8. Исследованы препятствия и затруднения судовому ходу по реке Цне, по коему суда назад от Рыбной не возвращались, и к облегчению плавания придуманы средства… <…>
9. Купил по препоручению императрицы для запасного петербургского хлебного магазина муки около 100000 кулей, который <хлеб> обошелся с поставкою дешевле провиантского ведомства 115 копейками, из чего видно, что он бы мог положить себе в карман без всякой опасности до 100 000 рублей.
10. Открыл убийство в Темникове княгини Девлет-кильдеевой племянником ее Богдановым, которое совершилось, так сказать, с сведения городничего и прочих вемских чиновников. Исправил дороги, приумножил доходы приказа общественного призрения в год до 40 тысяч рублей.

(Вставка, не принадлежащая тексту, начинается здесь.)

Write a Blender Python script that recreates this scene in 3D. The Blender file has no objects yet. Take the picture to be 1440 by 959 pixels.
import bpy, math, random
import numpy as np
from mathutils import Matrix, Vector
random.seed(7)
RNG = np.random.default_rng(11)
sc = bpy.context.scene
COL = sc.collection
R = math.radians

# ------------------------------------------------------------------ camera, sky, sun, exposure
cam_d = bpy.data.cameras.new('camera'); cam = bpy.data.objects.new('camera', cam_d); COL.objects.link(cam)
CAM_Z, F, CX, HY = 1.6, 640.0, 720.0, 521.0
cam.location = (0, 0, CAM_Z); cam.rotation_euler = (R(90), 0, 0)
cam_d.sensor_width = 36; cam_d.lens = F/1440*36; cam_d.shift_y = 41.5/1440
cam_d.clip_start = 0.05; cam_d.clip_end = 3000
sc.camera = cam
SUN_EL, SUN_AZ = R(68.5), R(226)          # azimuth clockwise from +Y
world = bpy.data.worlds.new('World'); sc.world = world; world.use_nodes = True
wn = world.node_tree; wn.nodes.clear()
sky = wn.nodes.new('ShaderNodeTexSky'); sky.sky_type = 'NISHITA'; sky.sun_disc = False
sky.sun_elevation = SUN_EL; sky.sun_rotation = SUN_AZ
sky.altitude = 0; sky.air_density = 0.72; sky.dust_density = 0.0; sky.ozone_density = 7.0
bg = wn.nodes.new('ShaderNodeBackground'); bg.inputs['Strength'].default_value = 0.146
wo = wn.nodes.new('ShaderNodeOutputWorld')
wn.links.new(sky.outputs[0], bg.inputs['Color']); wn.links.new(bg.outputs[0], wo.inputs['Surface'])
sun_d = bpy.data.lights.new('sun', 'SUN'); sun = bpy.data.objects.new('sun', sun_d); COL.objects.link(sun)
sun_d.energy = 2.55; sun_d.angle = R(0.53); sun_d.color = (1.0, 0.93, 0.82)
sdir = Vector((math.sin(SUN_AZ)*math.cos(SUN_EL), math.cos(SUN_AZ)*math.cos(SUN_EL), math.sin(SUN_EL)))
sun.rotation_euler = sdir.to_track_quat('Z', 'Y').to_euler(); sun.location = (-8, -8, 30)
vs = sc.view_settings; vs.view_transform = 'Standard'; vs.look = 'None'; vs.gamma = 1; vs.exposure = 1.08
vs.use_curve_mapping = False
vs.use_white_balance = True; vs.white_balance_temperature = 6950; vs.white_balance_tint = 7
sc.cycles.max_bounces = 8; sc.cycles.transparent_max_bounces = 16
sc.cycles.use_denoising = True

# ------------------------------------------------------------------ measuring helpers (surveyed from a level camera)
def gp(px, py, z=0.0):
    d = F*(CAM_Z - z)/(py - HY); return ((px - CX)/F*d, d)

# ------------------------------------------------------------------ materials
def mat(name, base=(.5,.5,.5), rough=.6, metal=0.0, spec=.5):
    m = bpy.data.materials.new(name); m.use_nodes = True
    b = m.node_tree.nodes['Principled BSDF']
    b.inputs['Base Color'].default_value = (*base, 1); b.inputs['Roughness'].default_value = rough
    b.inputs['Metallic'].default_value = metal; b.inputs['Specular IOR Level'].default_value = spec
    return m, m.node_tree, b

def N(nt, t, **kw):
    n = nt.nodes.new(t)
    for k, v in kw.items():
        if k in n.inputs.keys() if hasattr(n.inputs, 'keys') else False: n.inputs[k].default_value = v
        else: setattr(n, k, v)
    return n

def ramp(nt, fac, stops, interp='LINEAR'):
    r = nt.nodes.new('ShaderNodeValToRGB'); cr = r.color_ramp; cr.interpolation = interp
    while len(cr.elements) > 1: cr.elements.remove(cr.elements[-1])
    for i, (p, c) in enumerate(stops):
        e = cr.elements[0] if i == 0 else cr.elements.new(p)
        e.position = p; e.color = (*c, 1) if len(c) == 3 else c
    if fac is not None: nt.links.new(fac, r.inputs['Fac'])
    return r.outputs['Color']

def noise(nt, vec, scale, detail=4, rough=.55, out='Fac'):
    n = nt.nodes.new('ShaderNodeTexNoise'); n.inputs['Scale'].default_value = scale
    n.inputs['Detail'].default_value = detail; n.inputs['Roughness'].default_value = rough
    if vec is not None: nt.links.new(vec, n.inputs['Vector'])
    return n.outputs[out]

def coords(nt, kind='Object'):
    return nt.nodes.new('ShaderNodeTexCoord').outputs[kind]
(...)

Но несмотря на все сии попечения и заботы о благосостоянии вверенной губернии, Державин, по злобе сильных его недоброжелателей, отлучен из Тамбова и явился в Москве к суду 6-го Сената департамента, по вышесказанному доносу наместника, отправя жену свою к матери ее в Петербург.
Отделение VI
По отлучении от губернаторства
до определения в статс-секретари, а потом
в сенаторы и в разные министерские
должности.
Приехав в Москву, помнится, в рождественский пост <1788>, явился в Сенат; нашел дело еще не докладо-ванным.<…> Протекло уже 6 месяцев, Державин шатался по Москве праздно и видел, что такая проволочка единственно происходит из угождения князю Вяземскому, потому что, не находя его ни в чем винным, отдаляли оправдание, дабы не подпасть самим под гнев императрицы. Наконец, он нерешимостью наскучил и как въезж был в дом князя Волхонского и довольно ему знаком, водя с ним в бытность его в Петербурге хлеб и соль, то, приехав в один день к нему, просил с ним переговору в его кабинете. Князь не мог от сего отговориться. Державин начал ему говорить: “Вы, слава богу, князь, сколько я вижу, здоровы, но в Сенат въезжать не изволите, хотя там мое дело уже с полгода единственно за неприсутствием вашим не докладывается. Я уверен в вашем добром сердце и в благорасположении ко мне; но вы делаете сие мне притеснение из угождения только князю Александру Алексеичу, то я уверяю ваше сиятельство, что ежели будете длить и не решите мое дело так или сяк (я не требую моего оправдания, ибо уверен в моей невинности), то принужденным найдусь принесть жалобу императрице, в которой изображу все причины притеснения моего генерал-прокурором, как равно и состояние управляемого им государственного казначейства самовластно и в противность законов, как он раздает жалованье и пенсионы кому хочет, без указов ее величества, как утаивает доходы, дабы в случае требования на нужные издержки показать выслугу пред государынею, нашедши якобы своим усердием и особым распоряжением деньги, которых в виду не было, или совсем оные небрежением других чиновников пропадали, и тому подобное; словом, все опишу подробности, ибо, быв советником государственных доходов, все крючки и норы знаю, где скрываются, и по переводам сумм в чужие края умышленно государственные ресурсы к пользе частных людей, прислуживающих его сиятельству. Коротко, хотя буду десять лет под следствием и в бедствии, но представлю не лживую картину худого его казною управления и злоупотребления сделанной ему высочайшей доверенностью. То не введите меня в грех и не заставьте быть доносчиком противу моей воли: решите мое дело, как хотите, а там бог с вами, будьте благополучны”.